How about we actually look at what people aren’t doing, where the gaps are, and not always looking forward to the next trend.  Is it really just me who thinks that many advertisers could do with taking a long hard look at what they are not doing as basic marketing sense rather than thinking about how they link their bloody experiential marketing, their facebook page and their god-dam blog?

It is just crazy that people are not applying business sense to online.  We keep saying it is integrated, it is part of the main and it shouldn’t be treated differently but people do treat it differently, WE TREAT IT DIFFERENTLY AND THEN COMPLAIN THAT OUR CLIENTS AND OFF LINE AGENCIES DO!! People become such wankers concerned not with business but with the dream of what they THINK they can do and the brand halo they dream of creating. HONESTLY PEOPLE, WE’RE HERE TO DRIVE CUSTOMERS, whether that be through indirect brand recall and recognition or direct response through any medium, it doesn’t matter!

It’s not all about acquisition or brand, there must be a mix, but I know a lot of these advertisers and they have limited money, limited resource (marketing and technical) and very limited time – yet they still focus efforts on what could be deemed as fluffy and yet don’t spend where they can acquire customers even when that is their goal.  Brands should have to have the basics covered before they are even allowed to talk about the next frigging trend.

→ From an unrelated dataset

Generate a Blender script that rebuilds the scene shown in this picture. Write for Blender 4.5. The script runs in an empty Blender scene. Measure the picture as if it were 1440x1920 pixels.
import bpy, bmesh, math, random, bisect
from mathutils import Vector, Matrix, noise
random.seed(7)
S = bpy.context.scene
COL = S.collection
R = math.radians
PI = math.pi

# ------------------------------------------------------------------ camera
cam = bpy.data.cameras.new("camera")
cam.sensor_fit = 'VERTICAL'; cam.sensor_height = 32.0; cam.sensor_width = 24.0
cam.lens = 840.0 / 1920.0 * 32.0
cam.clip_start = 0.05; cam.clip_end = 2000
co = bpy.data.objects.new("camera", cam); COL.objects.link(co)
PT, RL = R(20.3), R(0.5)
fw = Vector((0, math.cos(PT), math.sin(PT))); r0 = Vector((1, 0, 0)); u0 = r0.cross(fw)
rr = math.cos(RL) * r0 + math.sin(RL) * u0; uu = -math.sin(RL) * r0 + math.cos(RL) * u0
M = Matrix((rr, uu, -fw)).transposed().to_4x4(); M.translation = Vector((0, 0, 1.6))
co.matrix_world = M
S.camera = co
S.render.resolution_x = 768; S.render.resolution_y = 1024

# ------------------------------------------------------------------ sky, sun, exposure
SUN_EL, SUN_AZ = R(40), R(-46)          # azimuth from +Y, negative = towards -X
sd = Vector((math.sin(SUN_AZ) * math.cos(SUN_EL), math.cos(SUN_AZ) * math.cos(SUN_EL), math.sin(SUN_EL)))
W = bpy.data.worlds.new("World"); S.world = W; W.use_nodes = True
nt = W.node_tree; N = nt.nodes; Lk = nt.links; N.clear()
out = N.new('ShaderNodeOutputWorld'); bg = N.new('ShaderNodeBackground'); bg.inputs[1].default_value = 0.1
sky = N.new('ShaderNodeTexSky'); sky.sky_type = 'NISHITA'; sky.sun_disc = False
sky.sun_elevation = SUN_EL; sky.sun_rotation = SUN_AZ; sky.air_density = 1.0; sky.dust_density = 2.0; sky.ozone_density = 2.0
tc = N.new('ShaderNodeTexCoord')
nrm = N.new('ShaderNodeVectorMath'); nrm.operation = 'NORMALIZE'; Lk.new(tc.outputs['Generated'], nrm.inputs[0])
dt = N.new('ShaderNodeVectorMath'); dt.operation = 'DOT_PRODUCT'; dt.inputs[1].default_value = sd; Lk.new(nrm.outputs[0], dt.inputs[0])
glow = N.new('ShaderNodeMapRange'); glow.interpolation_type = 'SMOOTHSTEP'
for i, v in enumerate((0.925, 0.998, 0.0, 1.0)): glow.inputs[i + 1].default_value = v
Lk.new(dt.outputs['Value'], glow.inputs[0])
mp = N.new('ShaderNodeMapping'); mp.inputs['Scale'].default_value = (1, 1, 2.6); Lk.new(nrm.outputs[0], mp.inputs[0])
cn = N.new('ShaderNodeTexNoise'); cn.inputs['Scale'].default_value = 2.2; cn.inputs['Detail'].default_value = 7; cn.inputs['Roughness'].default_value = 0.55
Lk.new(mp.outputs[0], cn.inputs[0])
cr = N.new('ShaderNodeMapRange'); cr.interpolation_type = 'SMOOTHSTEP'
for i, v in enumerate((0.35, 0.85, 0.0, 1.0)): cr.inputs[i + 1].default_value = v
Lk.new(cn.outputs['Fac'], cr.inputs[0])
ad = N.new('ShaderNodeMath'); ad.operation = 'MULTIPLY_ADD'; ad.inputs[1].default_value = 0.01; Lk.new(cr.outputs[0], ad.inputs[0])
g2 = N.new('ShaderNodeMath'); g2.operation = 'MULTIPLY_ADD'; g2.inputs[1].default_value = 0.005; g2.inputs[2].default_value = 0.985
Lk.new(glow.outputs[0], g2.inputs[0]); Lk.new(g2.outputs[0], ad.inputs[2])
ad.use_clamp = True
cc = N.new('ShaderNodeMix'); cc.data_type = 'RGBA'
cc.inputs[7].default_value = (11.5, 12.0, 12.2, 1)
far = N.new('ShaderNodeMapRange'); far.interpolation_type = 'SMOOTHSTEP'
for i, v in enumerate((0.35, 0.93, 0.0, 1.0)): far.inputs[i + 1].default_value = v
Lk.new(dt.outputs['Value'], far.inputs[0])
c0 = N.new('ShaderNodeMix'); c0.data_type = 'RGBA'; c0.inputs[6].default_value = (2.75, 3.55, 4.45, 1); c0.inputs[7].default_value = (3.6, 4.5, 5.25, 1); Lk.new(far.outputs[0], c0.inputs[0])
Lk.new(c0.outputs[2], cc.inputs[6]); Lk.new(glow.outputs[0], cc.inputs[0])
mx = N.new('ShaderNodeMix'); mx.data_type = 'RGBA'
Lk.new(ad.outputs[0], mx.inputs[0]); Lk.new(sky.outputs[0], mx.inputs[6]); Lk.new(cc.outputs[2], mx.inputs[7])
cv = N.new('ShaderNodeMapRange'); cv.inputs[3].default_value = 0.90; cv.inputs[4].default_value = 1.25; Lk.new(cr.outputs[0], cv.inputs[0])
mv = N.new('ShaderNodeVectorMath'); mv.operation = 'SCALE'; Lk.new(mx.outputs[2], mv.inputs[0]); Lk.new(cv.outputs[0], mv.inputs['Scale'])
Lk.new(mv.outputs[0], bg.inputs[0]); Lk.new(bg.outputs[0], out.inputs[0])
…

Facebook/Myspace, get over it!  What about tripod, angelfire and geocities – they all come, they all go and no-one gives a shit in a few years and whilst you just dropped 200k building a bloody profile page you didn’t do search, you didn’t do acquisition based marketing, you didn’t do what is actually important and why we all actually do marketing and advertising – TO GET CUSTOMERS.

Half of the fluffy people in advertising & media agencies need a slap in the head for not slapping their clients in the head and BEING HONEST.  Maybe we, as an industry would be far more respected if we didn’t always followed the trends but we started with the basics and let the client build up to the sugar on top.

And before anyone starts – I am not anti-branding online it is a huge component of what the medium has to offer.  I am not anti-social media, it is most definitely an integral part of so many peoples lives and we need to understand how we work with and integrate with that.  I just honestly believe we’d be a little more respected if we knew about the cool stuff, we knew about the next big thing, but our advice to clients was to start at the beginning and take it from there, to start with their company objectives and put them online.  That’s what it’s all about after all.

Recent Comments
1. October 30th, 2008 at 11:29 am
Peter Bray says:

You are spot on. I think of it being akin to making a reservation at a hot restaurant, but making that booking for two years and paying for the lot in advance. Who knows if in two years that same restaurant will be serving “crap” (and I am not making a pun in regard to a certain pub!)

2. December 10th, 2008 at 6:55 pm

This seems to be stating the obvious. Get over it Fionn! Hmmm, I wonder if you were ever one of those ‘going off’ about Facebook when the B&T ex Editor devoted leader pages, (and pages and pages) to it, every week? (And some of us even purposely avoided having a Facebook?) What you write has been written on the digital wall since marketing began! It’s called being cyclic. Of course they all come and they all go. But what you seem to forget is that ‘Profile Marketing’ is ‘Search’. You can build a Profile that is all about targeted solutions that connect with audiences and monitor everything and anything that evolves with that Profile, (without it ever looking like a MySpace or Facebook or simply being about ‘a person’). How many PPC and SEO budgets over the last decade have not always provided the promised ROI? Or more critically, how many global SEM’s have come and gone? I’ll answer the last one, because it’s well documented and proved on Google and other spaces….MANY!